Durante i giorni più caldi dell’anno, vengono scarcerati alcuni personaggi di spicco riconducibili al clan De Luca Bossa che intende ricompattarsi per riconquistare una posizione di rilievo all’interno della scena camorristica ponticellese, cercando coperture ed alleanze in altri clan dell’hinterland napoletano che vivono la medesima condizione di declino e che possono covare anche “vecchie ruggini” da vendicare nei riguardi del clan De Micco.
Il clan di Bodo, questo il soprannome di Marco, il founder del clan: un autentico esercito, ben organizzato e militarizzato. Sono loro la forza da scalzare e non tarda ad arrivare l’agguato che lo comprova: il 10 novembre, Luigi De Micco ed Antonio Autore, finiscono travolti da una raffica di proiettili, ma sfuggono miracolosamente alla morte. I due, rispettivamente di 40 e 23 anni, durante le prime ore pomeridiane, si trovavano in via Cupo Molisso, a pochi passi dal Lotto 10 e dal commissariato di polizia del quartiere. Un segnale al quale i gregari del clan di Bodo replicano un tatuaggio: “non abbatterti…. Abbattili”.
Il 23 dicembre, intorno alle 13.30, viene letteralmente colpita al cuore una figura-simbolo del clan De Luca Bossa. Salvatore Solla, detto Tore ‘o sadico. Il ras è stato raggiunto da diversi colpi d’arma da fuoco mentre si trovava in auto in compagnia di Giovanni Ardu, nel Lotto O di Ponticelli.

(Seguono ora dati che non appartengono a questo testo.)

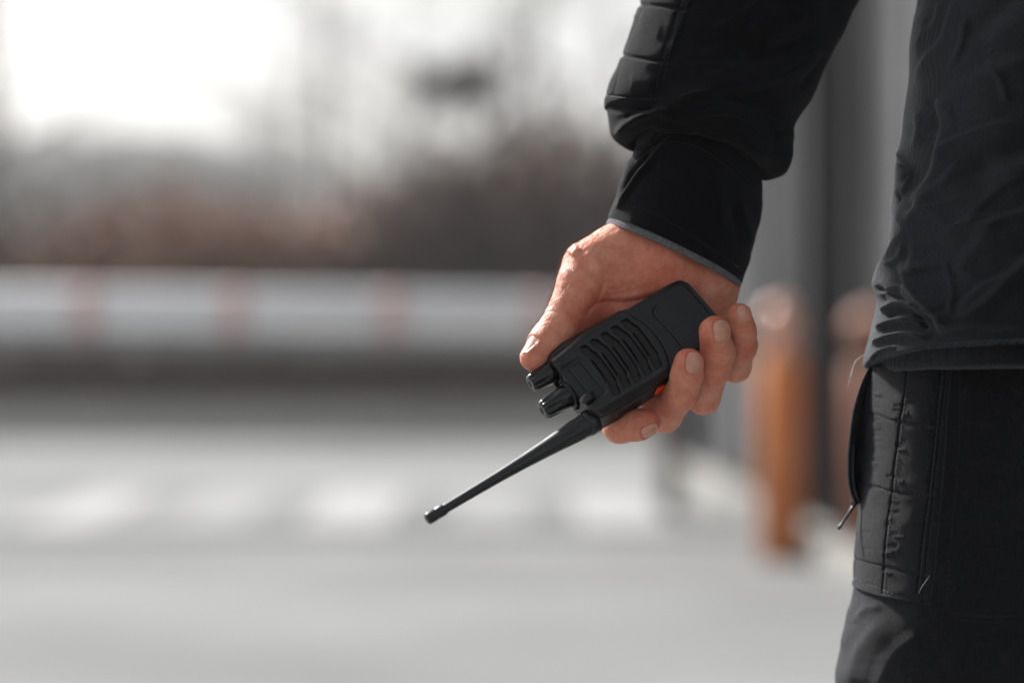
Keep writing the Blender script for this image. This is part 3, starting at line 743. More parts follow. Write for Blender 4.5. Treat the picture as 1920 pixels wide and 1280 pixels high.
revolve('aerial_tip', AU, AV, AW, [(2, 112.5), (3.5, 112.6), (3.72, 113.2), (3.72, 117.8), (3.45, 118.2), (3.45, 118.8), (3.8, 119.2), (3.85, 124), (3.6, 125.2), (2.9, 125.8), (1.2, 126.0)], 40, None, M['rubber'], parent=aer, ax=ax_)
# status lamp in its little housing
def dome(name, c, r, mat, flat=1, parent=None):
    vs = []; fs = []; n = 20; m_ = 10
    for i in range(m_ + 1):
        th = math.pi * i / m_
        for j in range(n):
            a = 2 * math.pi * j / n; vs.append((c[0] + r * math.sin(th) * math.cos(a), c[1] + r * math.cos(th) * flat, c[2] + r * math.sin(th) * math.sin(a)))
    fs = [(i * n + j, (i + 1) * n + j, (i + 1) * n + (j + 1) % n, i * n + (j + 1) % n) for i in range(m_) for j in range(n)]
    return radio_mesh(name, vs, fs, mat, parent or rd)
lampb = torad(P(1091, 752, 31))
revolve('lamp_housing', lampb[0], lampb[1] - 9, lampb[2], [(2, 0), (2.9, 0), (2.9, 6.5), (2.6, 7.6), (1.9, 8.2), (.8, 8.3)], 24, None, M['plastic_satin'])
dome('status_lamp', (lampb[0], lampb[1] - .6, lampb[2] + .2), 2.0, M['lens'])
# push-to-talk plate and orange key on the side
def side_pad(name, cv, cw, hv, hw_, u0, mat, r, hgt):
    h = .5; F = Field((u0 - 3, cv - hv - 2, cw - hw_ - 2), (u0 + hgt + 2, cv + hv + 2, cw + hw_ + 2), h); g = F.pts((slice(None),) * 3)
    F.f[...] = smax(rbox2(g[..., 1], g[..., 2], cv, cw, hv, hw_, r), np.abs(g[..., 0] - u0) - hgt, 1.2)
    v, f = surface_nets(F.f, F.lo, h); return radio_mesh(name, v, f, mat, rd)
side_pad('talk_key', 27, -5.0, 15.5, 4.0, 28.4, M['plastic_satin'], 3.4, 1.1)
ok_ = torad(P(1232, 744, 6)); side_pad('call_key', 8.0, -6.0, 4.6, 3.4, 28.6, M['orange'], 2.4, 1.3)
side_pad('monitor_key', -6.5, -1.8, 3.2, 2.7, 28.4, M['orange'], 2.4, 1.2)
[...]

Il 63enne muore poco dopo il ricovero nel vicino ospedale Villa Betania per la gravità delle ferite riportate, mentre Ardu, il 42enne stimato essere il guardaspalle del boss è stato ferito da diversi proiettili indirizzati alle gambe.
Il 2017 è destinato ad accogliere una probabilissima scia di sangue, in virtù della faida in corso per “le solite ragioni”: il controllo delle piazze di spaccio e del mercato degli altri business illeciti.
Droga, soldi, potere: costanti che si ripetono in tutti gli scenari in cui impazzano le guerre di camorra.